The Surat bench of the Income Tax Appellate Tribunal (ITAT) held that the additions under Section 56(2)(x) of the Income Tax Act, 1961 shall not be sustainable when the conditions for purchase were as per the conditions mentioned in the allotment letter.
The assessee is a firm, engaged in the business of buying and selling real estate properties. The assessee filed its return of income declaring NIL income. The case was selected for scrutiny. The assessee has purchased two flats i.e. flats No. 103 and 307 in the Sunstone Project at Shastri Nagar, Bandra (E), Mumbai.
On the addition made by the Assessing Officer under Section 56(2)(x) of the Income Tax Act, the assessee submitted that they had made a booking prior to the insertion of clause (x) in Section 56(2) and the First Proviso thereto states that the date of original agreement fixing the date of consideration and the date of registration are not same, the stamp valuation as on the date of agreement shall be considered.
The assessee had agreed to purchase flats No. 103 and 307 vide an allotment letter dated May 2011 and based on mutual understanding, the payment of consideration was made in accordance with the mode prescribed in the allotment letter. Thus, the date of the allotment letter shall be considered for the purpose of this Section and not otherwise.
The reply of the assessee was not accepted by the Assessing Officer by taking a view that in the month of May, the land was in the possession of Akruti Niraman Ltd. who entered into a joint venture with Sunstone Developers in December 2011 as reflected in the sale deed. The project was started on 11/07/2011 and on that date, Sunstone Developers was not in the picture. The assessee has produced an allotment letter but no proof of payment was furnished.
The Departmental Representative submitted that the Commissioner of Income Tax (Appeal) [CIT(A)] granted relief to the assessee on the basis of the first and second proviso to Section 56(2)(x) of the Income Tax Act. The benefit of the first and second proviso can only be extended on the basis of agreement. There is no agreement between the assessee and the developer. The assessee merely relied on an allotment letter cannot be considered an agreement.

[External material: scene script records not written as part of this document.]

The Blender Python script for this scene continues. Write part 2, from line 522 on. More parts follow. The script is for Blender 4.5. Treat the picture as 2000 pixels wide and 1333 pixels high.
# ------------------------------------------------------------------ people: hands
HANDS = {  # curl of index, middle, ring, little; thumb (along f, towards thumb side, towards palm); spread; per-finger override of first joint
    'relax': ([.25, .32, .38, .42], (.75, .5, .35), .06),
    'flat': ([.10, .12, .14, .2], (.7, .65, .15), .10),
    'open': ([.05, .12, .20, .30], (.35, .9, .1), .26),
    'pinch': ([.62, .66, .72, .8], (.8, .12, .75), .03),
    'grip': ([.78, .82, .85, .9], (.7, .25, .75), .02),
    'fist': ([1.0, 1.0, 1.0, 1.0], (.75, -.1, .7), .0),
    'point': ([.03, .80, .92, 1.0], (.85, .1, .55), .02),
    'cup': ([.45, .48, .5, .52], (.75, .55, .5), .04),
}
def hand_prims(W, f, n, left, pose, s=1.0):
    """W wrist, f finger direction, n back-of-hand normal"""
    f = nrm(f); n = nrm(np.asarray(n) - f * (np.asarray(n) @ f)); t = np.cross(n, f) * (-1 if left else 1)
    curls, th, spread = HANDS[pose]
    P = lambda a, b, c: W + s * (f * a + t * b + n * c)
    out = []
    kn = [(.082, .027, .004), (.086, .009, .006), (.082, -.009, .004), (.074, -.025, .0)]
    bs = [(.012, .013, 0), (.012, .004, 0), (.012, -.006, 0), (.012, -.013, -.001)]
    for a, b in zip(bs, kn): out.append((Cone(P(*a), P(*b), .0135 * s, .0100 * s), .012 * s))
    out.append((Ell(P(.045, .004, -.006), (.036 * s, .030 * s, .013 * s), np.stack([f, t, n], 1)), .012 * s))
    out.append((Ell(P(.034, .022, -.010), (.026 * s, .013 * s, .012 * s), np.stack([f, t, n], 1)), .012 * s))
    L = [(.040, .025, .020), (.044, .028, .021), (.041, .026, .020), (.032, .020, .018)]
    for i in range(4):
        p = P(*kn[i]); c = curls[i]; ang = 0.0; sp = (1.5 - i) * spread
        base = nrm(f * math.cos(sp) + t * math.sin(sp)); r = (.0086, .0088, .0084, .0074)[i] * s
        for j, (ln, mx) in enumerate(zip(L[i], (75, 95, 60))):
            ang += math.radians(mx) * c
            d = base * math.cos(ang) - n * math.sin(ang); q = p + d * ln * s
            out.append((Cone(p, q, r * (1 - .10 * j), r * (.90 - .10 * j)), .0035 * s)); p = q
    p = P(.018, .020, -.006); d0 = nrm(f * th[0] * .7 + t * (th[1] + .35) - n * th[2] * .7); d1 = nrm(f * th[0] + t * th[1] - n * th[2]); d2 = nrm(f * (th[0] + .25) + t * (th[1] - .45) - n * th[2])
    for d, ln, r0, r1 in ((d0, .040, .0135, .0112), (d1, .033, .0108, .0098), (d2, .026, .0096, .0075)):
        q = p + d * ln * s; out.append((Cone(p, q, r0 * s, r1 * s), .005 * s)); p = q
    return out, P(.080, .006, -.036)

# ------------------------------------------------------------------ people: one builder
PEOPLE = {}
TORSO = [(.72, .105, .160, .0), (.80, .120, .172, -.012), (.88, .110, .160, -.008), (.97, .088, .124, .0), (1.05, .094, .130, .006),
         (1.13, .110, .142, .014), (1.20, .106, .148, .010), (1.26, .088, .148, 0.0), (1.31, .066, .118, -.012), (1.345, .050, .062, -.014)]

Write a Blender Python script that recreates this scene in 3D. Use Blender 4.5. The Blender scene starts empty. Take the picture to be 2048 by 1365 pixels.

The CIT(A) appreciated the fact and held that the assessee is eligible for the benefit of the first proviso to Section 56(2)(x) of the Income Tax Act as the date of agreement for fixing the amount of consideration for the transfer of property and the date of registration is not same, the stamp duty value on the date of agreement may be considered for the purpose of said sub-clause.
The Authorized Representative supported the order of CIT(A). And submitted that there is no dispute that the assessee was allotted a flat in the year 2011 i.e. at the time of the initial stage of the project. The payments were made through the banking channel. The condition of purchases was as per the conditions mentioned in the allotment letter.
The Two-member bench comprising of Pawan Singh (Judicial member) and Arjun lal Saini (Accountant member) held that the CIT(A) deleted the additions by taking a correct view and there is no illegality or infirmity in the order passed by the CIT(A). Therefore, the order of CIT(A) was upheld and the ground of appeal was dismissed.